The mayors of 120 cities, representing more than 26 million people, have signed a similar pledge, threatening to pull billions of dollars in contracts from phone and cable companies that break the 2015 rules.

The FCC will also have to defend its new rules in court. Free Press and our allies are challenging the agency’s reversal on the proper definition of broadband, its flawed justifications for tossing out the rules and the many procedural fouls that plagued the FCC action last year. The lawsuit has been assigned to the U.S. Court of Appeals for the D.C. Circuit, with oral arguments expected to occur by the end of the year. Pai and his colleagues will have to defend their decision before judges likely to be skeptical of the FCC’s rationale for destroying open-internet protections and putting nothing else in their place. We’re also confident that the judges will rule against Pai’s rollback and the way he conducted the proceedings.

You can be sure that Pai and his cronies in the phone and cable lobby will declare victory on Monday, but the expiration of the 2015 rules will be only a temporary hiccup. The fight is far from over in Congress, in the courts and across the country.

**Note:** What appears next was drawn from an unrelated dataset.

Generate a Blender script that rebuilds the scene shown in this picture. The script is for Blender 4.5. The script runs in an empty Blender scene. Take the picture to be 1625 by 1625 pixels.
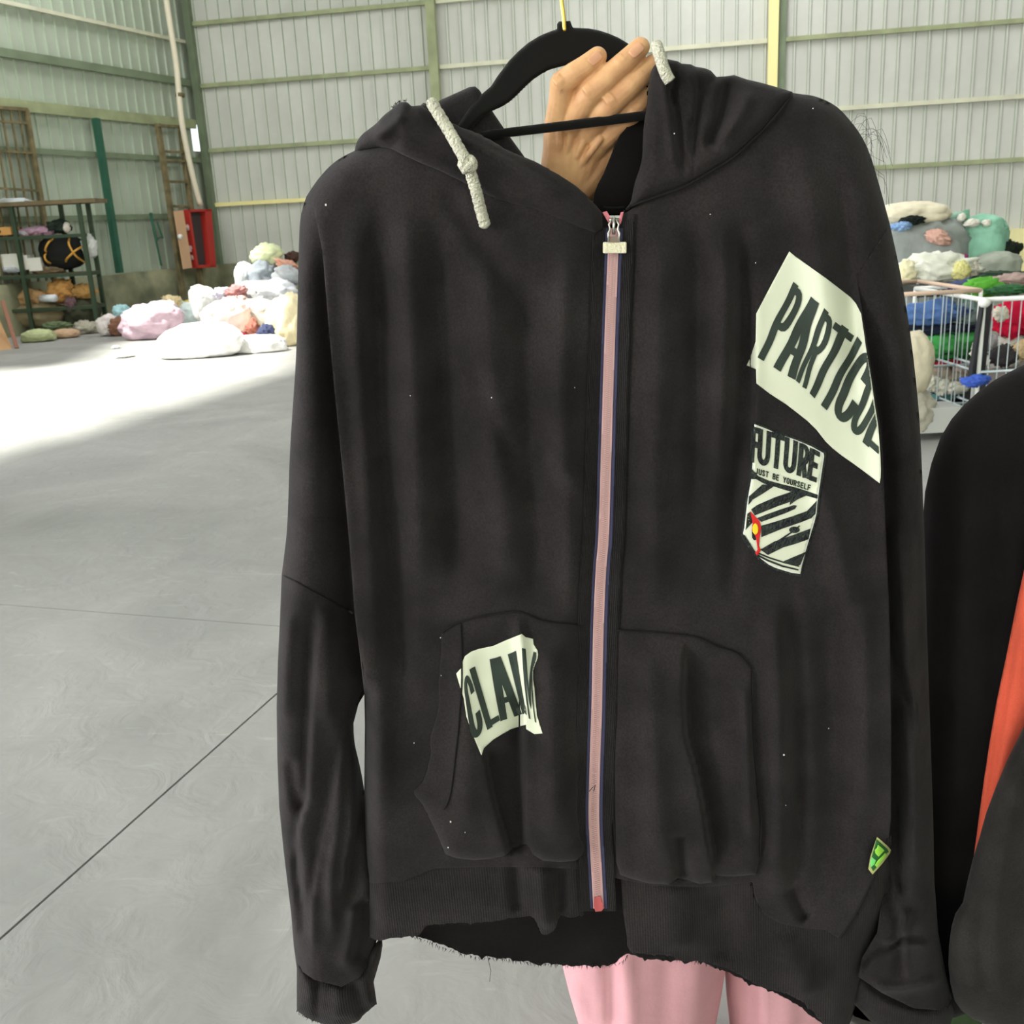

That’s because people everywhere understand what’s at stake. Without net neutrality, large phone and cable companies will control the future of communications, deciding who gets a voice and who doesn’t. No one thinks that letting Comcast manage our clicks is a good idea. Pai’s attempts to strangle the free internet exemplify a Washington where corporations dictate policy, and the people aren’t going to take that sitting down. Not today and not ever.